The most important resource for completing a task, project, or goal is time.
If it’s something you’re actively working on, you can schedule it for today, this week, or later this year. A task that is deferred to later will, eventually, surface again and become a task for today.
We have a finite capacity for work—just 168 hours in a week. We try to fit more in by sacrificing sleep, but that’s not sustainable. We can optimize by applying the 80/20 rule, but that has its limits.
Eventually, we have more ideas—great ideas—than we have time to execute.
If we let them build up on our task list, our task list is just going to become an unworkable mess. What we need to do gets buried under what we want to do. Pretty soon, we don’t know what to work on next. Or right now.

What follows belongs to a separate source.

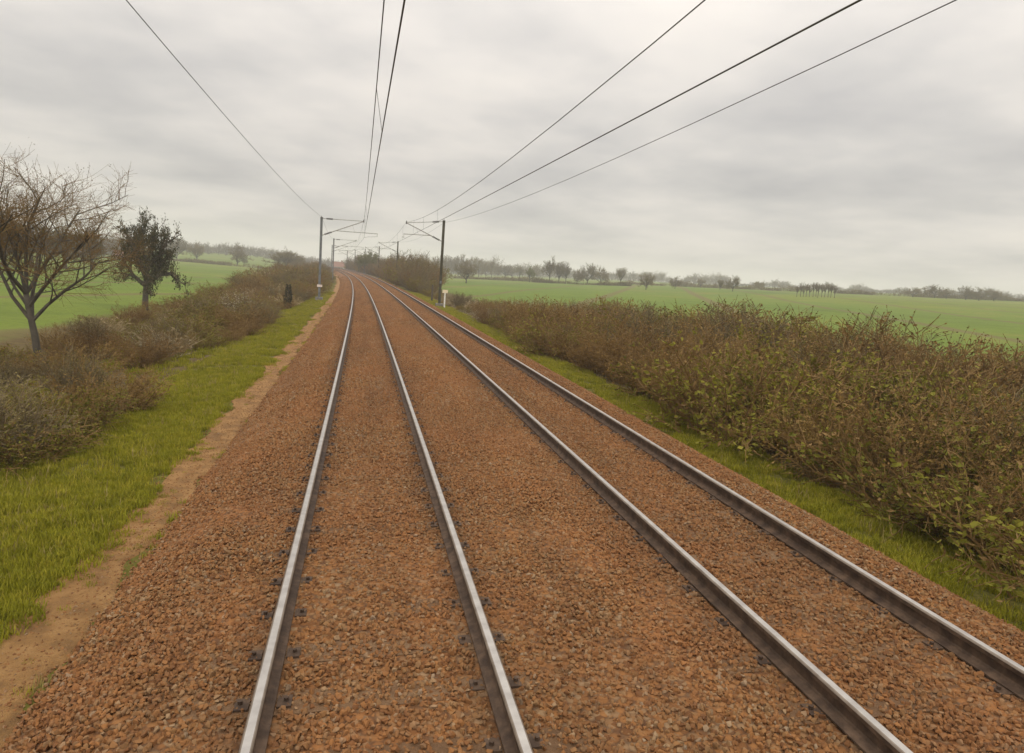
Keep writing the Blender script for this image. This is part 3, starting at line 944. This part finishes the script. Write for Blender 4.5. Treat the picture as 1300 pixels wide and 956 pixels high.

And we feel guilt because our To Do list grows faster than our Done list.
What we need is a parking list. Someplace we can capture ideas and leave them as ideas. Someplace where we know the idea is safe and we’re not going to forget about it. Someplace where we can, one day, review the ideas our Past Self had and schedule time to work on it—if our Future Self agrees that it’s a good idea.
This is the idea behind the Someday/Maybe list popularized by David Allen in Getting Things Done.
Your Someday/Maybe list is full of ideas. They’re not tasks, projects, or goals—not yet. They’re just ideas. They’re not a backlog of things you haven’t gotten to yet.
These ideas can be at any level of planning. They can be bucket list experiences or nagging projects. Visit Fiji. Read War and Peace. Learn how to smoke ribs.
Don’t worry about editing. “Is this a good idea? A bad idea? Am I going to roll my eyes that I ever wanted to do it?” It doesn’t matter. If you’re not going to do it now, don’t make your brain think about it any more than it has to. Capture the idea and get back to thinking about what you need to do today. Let your Future Self judge the idea on its merits.
All you’re doing now is acknowledging that you have limits. You can’t do everything at once. Some things need to be done later.
Store your Someday/Maybe list separately from your task list. It’s tempting (and may even seem like a good idea) to store all your tasks and projects in one place, whether you’re going to work on them today, this week, or later this year. Don’t. Until you decide to do them, and when, those ideas are just clutter. Let your task list be for active projects only.
Review your Someday/Maybe list during your quarterly review. Just give it a quick once-over to see if there’s anything you want to pick up that quarter.
If you find anything that makes you roll your eyes that you ever wanted to do that, that’s fine. That means the Someday/Maybe list worked. You could have wasted precious time on that bad idea. Just smile, scratch it off, and move on to the next great idea your Past Self had.